>> start

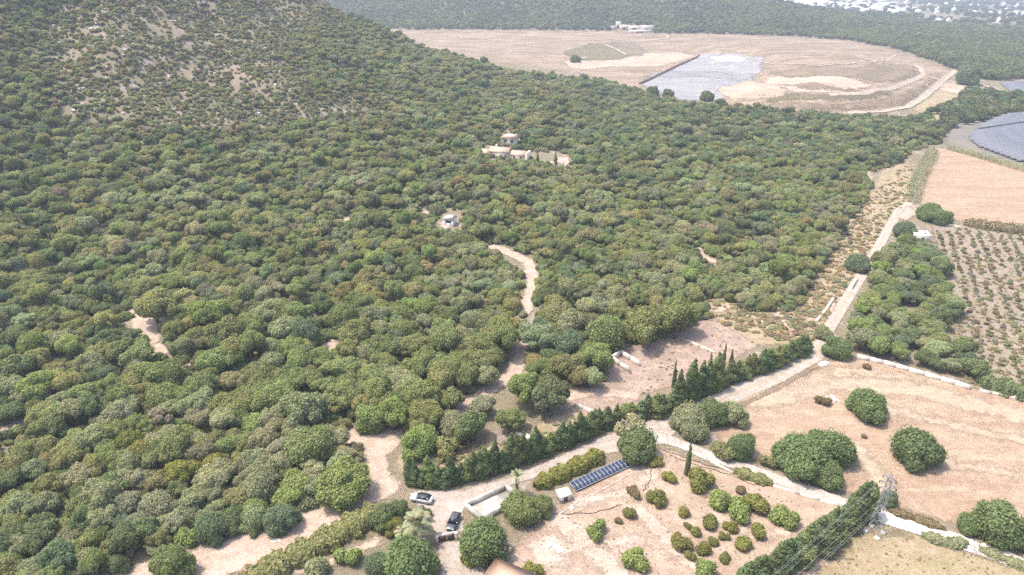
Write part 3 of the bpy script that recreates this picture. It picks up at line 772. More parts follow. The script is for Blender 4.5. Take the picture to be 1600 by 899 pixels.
def rock_mesh(seed, mat=None):
    r = np.random.default_rng(seed); import bmesh
    bm = bmesh.new(); bmesh.ops.create_icosphere(bm, subdivisions=2, radius=1)
    d = r.normal(size=(5, 3))
    for v in bm.verts:
        k = 1 + .18*sum(math.sin(2.2*v.co.dot(Vector(q))+i) for i, q in enumerate(d))
        v.co *= k; v.co.z *= .55
    me = bpy.data.meshes.new('rock'); bm.to_mesh(me); bm.free(); me.materials.append(mat or M['rock']); return me
rc = bpy.data.collections.new('rock')
for i in range(4): rc.objects.link(bpy.data.objects.new(f'rock_form_{i:02d}', rock_mesh(i)))
n = 26000
sx = RNG.uniform(-400, 60, n); sy = RNG.uniform(190, 520, n)
spx, spy, _ = proj(sx, sy, H(sx, sy))
ss = np.array([scrubby(a, b) for a, b in zip(spx, spy)])
cl = wob(sx, sy, 22, 31) + .7*wob(sx, sy, 9, 32)
ok = (RNG.uniform(0, 1, n) < ss*.5) & (cl > .7) & (spx > -60) & (spy > -40)
sx, sy = sx[ok], sy[ok]
scatter('outcrop_rubble', 'pale limestone rubble scattered over the bare hilltop', rc, 4, sx, sy, RNG.uniform(.3, 1.1, len(sx)), np.full((len(sx), 3), .4), 'rocks', (.6, 1.0))

# ------------------------------------------------------------------ far woods beyond the landfill
def far_crowns():
    CROWN['far'], TRUNK['far'] = [], []
    for i in range(5):
        V, F = crown_np(900+i, 'round', 420, .24); CROWN['far'].append(mesh_np('crown', V, F, [M['leaf']])); TRUNK['far'].append(TRUNK['round'][i])
far_crowns()
far_c = proto_collection('far_wood', [('far', i, 1) for i in range(5)])
FAR = [(420, -60), (420, 20), (560, 40), (625, 46), (930, 48), (1000, 52), (1150, 54), (1240, 57), (1330, 64), (1395, 76), (1445, 92), (1488, 108), (1500, 118), (1520, 122),
       (1560, 128), (1640, 128), (1760, 130), (1760, 48), (1600, 45), (1480, 40), (1400, 30), (1320, 22), (1260, 14), (1200, 4), (1180, -60)]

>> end

* [Exercise aim] Restate only the lines running from the start of the material above through the line containing "scatter('outcrop_rubble', 'pale limestone", ends included. No pictures.

* [Answer to the exercise]
Write part 3 of the bpy script that recreates this picture. It picks up at line 772. More parts follow. The script is for Blender 4.5. Take the picture to be 1600 by 899 pixels.
def rock_mesh(seed, mat=None):
    r = np.random.default_rng(seed); import bmesh
    bm = bmesh.new(); bmesh.ops.create_icosphere(bm, subdivisions=2, radius=1)
    d = r.normal(size=(5, 3))
    for v in bm.verts:
        k = 1 + .18*sum(math.sin(2.2*v.co.dot(Vector(q))+i) for i, q in enumerate(d))
        v.co *= k; v.co.z *= .55
    me = bpy.data.meshes.new('rock'); bm.to_mesh(me); bm.free(); me.materials.append(mat or M['rock']); return me
rc = bpy.data.collections.new('rock')
for i in range(4): rc.objects.link(bpy.data.objects.new(f'rock_form_{i:02d}', rock_mesh(i)))
n = 26000
sx = RNG.uniform(-400, 60, n); sy = RNG.uniform(190, 520, n)
spx, spy, _ = proj(sx, sy, H(sx, sy))
ss = np.array([scrubby(a, b) for a, b in zip(spx, spy)])
cl = wob(sx, sy, 22, 31) + .7*wob(sx, sy, 9, 32)
ok = (RNG.uniform(0, 1, n) < ss*.5) & (cl > .7) & (spx > -60) & (spy > -40)
sx, sy = sx[ok], sy[ok]
scatter('outcrop_rubble', 'pale limestone rubble scattered over the bare hilltop', rc, 4, sx, sy, RNG.uniform(.3, 1.1, len(sx)), np.full((len(sx), 3), .4), 'rocks', (.6, 1.0))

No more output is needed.